Di zaman now ini, zaman sosmed, mess-age karena memang kekacauan disebabkan oleh banjir informasi yang sulit dibendung, semakin banyak batas yang tercabut, dimana tidak ada lagi batas yang antara sumber berita dan penerima berita, siapapun bisa mewartakan apapun yang diinginkan. Semakin sulitnya menemukan batas antara sebuah berita bohong dan berita yang nyata. Dan inilah salah satu sumber kekacaun di era informasi ini, kita kesulitan menemukan fakta yang otentik dan mendalam dari sebuah berita. Atau kalau mengambil istilah yang dipakai begawan Ronggowarsito dengan zaman edan—walaupun belum tentu zaman ini yang dimaksud zaman edan oleh Ronggowarsito.

Lalu apa hubunganya dengan zaman sosmed dengan Mikul Dhuwur Mendhem Jero? Apalagi hubungan penguburan dengan zaman edan? Sebelum menjawabnya, mari ambil terlebih dahulu pesan yang disampaikan oleh Nabi Muhammad saw yang melarang umatnya untuk mencela atau menghina mayit. Nabi Muhammad saw juga memberitahukan kepada kita bahwasannya siapa saja yang menutupi aib seorang muslim, maka Allah akan menutupi aibnya dihari kiamat nanti.

Nabi Muhammad saw meminta kita untuk tidak mencela orang yang sudah meninggal dan memberikan pujian kepadanya. Mikul duwur mendhem jero, maka kuburkanlah dalam-dalam aib saudaramu sesama manusia, seperti saat mengubur mayit, dan angkatlah prestasi saudaramu sesama manusia sebagaiman saat memanggul mayit menuju kuburan. Sayangnya, era saat ini, zaman now, mess-age (zaman kacau), zaman edan, zaman dimana sedang dipertontonkan kepada kita hal yang sebaliknya. Menyebar aib orang seenak wudhel, yang wudhel saja baunya sering tidak enak. Mengumbar aib untuk menjatuhkan orang, dan menyembunyikan prestasi-prestasi orang, atau minimal menafikannya.
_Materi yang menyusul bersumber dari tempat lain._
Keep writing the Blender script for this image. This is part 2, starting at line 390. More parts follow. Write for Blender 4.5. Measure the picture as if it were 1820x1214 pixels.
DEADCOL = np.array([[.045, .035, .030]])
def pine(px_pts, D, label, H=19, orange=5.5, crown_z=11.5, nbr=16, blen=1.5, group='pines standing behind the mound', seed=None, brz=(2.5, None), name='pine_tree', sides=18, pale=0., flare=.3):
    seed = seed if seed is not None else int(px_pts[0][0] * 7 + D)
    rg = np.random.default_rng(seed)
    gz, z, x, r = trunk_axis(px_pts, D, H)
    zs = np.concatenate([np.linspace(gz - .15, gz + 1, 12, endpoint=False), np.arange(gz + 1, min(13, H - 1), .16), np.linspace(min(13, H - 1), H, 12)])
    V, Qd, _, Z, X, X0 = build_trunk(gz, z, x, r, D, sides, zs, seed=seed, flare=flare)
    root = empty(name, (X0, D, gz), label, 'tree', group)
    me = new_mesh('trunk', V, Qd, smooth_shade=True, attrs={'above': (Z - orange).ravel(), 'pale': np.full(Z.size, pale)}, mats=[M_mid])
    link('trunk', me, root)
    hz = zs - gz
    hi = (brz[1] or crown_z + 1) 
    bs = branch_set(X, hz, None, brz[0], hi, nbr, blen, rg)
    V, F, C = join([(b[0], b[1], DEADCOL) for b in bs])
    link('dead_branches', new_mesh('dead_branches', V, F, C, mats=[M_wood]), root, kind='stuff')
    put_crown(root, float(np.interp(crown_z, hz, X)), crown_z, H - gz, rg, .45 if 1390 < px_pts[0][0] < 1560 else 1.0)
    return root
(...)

Tidak terlalu sulit untuk mengubur dalam-dalam aib orang yang sudah meninggal, tidak ada untungnya menjatuhkan orang yang sudah meninggal. Lebih mudah juga untuk memberi pujian bagi orang yang sudah meninggal, tidak perlu rikuh dituduh menjilat atau mau mengambil hati orang yang sudah meninggal, toh orang yang meninggal tidak dapat membalas pujian kita di dunia. Tapi di zaman now ini, karena tidak punya nyali, mengumbar aib-pun dengan akun-akun yang tidak mencerminkan dirinya sendiri, lempar batu sembunyi tangan. Betapa susahnya untuk menahan tidak menjadi yang pertama dalam menyebarkan berita, mengomentari hal-hal yang seharusnya tidak dikonsumsi publik.

Tentu kita tidak akan melihat ada orang yang sesenggukan menangis karena jagoannya di dijatuhkan dengan menyebarnya aib gacoannya itu. Juga tidak akan melihat orang yang bisa jadi hanya berpura-pura menangisi sebuah kelakuan buruk dari sebagian orang yang menjatuhkannya. Atau hanya kepura-puraan supaya mendapat perhatian dari orang lain. Bisa jadi, dan ini hanya sedikit contoh kecil dari menyebarnya sebuah aib.

Teknologi digital dalam pertukaran informasi memang sedikit banyak mengubah perilaku manusia dalam  mengelola informasi yang diterimanya. Sebagian orang ikut berlomba-lomba sebagai sumber berita, sebagian yang lain sebagai penyebarnya, sebagian yang lain sebagai yang mengomentari, dan sebagian lagi sebagai juri penilai. Berita yang dihasilkan bisa jadi baik, dan kebaikan dari teknologi tidak bisa dinafikan juga. Tapi tidak sedikit juga yang memang sejak awal tidak punya niat baik sebagai penyebar berita.

Ambil contoh misalnya fenomena sop buntut, sekarang tidak hanya memotong video untuk diambil yang dianggapnya enak disantap sendiri. Tapi ada yang memang berburu potongan video untuk disebarkan, ada yang berburu sebaran video untuk dikomentari, ada yang selanjutnya menilai orang yang videonya dipotong tersebut. Bisa ditebak hasilnya, penyimpangan informasi. Bahkan lebih jauh lagi akan menghasilkan permusuhan diantara sesame manusia yang hanya dikarenakan sebuah potongan video.

Sekali lagi tidak mudah memang untuk mendhem jero di zaman now ini. Maka pelajaran yang dapat diambil adalah bagaimana di zaman yang kacau ini, kita (minimal saya) dapat mengambil pelajaran dari takziah mayit, menahan untuk tidak turut serta menyebar-nyebar aib karena sesungguhya setiap manusia mempunyai aibnya masing-masing. Tapi bedakan juga antara aib dan kejahatan, jangan disalahartikan dengan menyembunyikan kejahatan.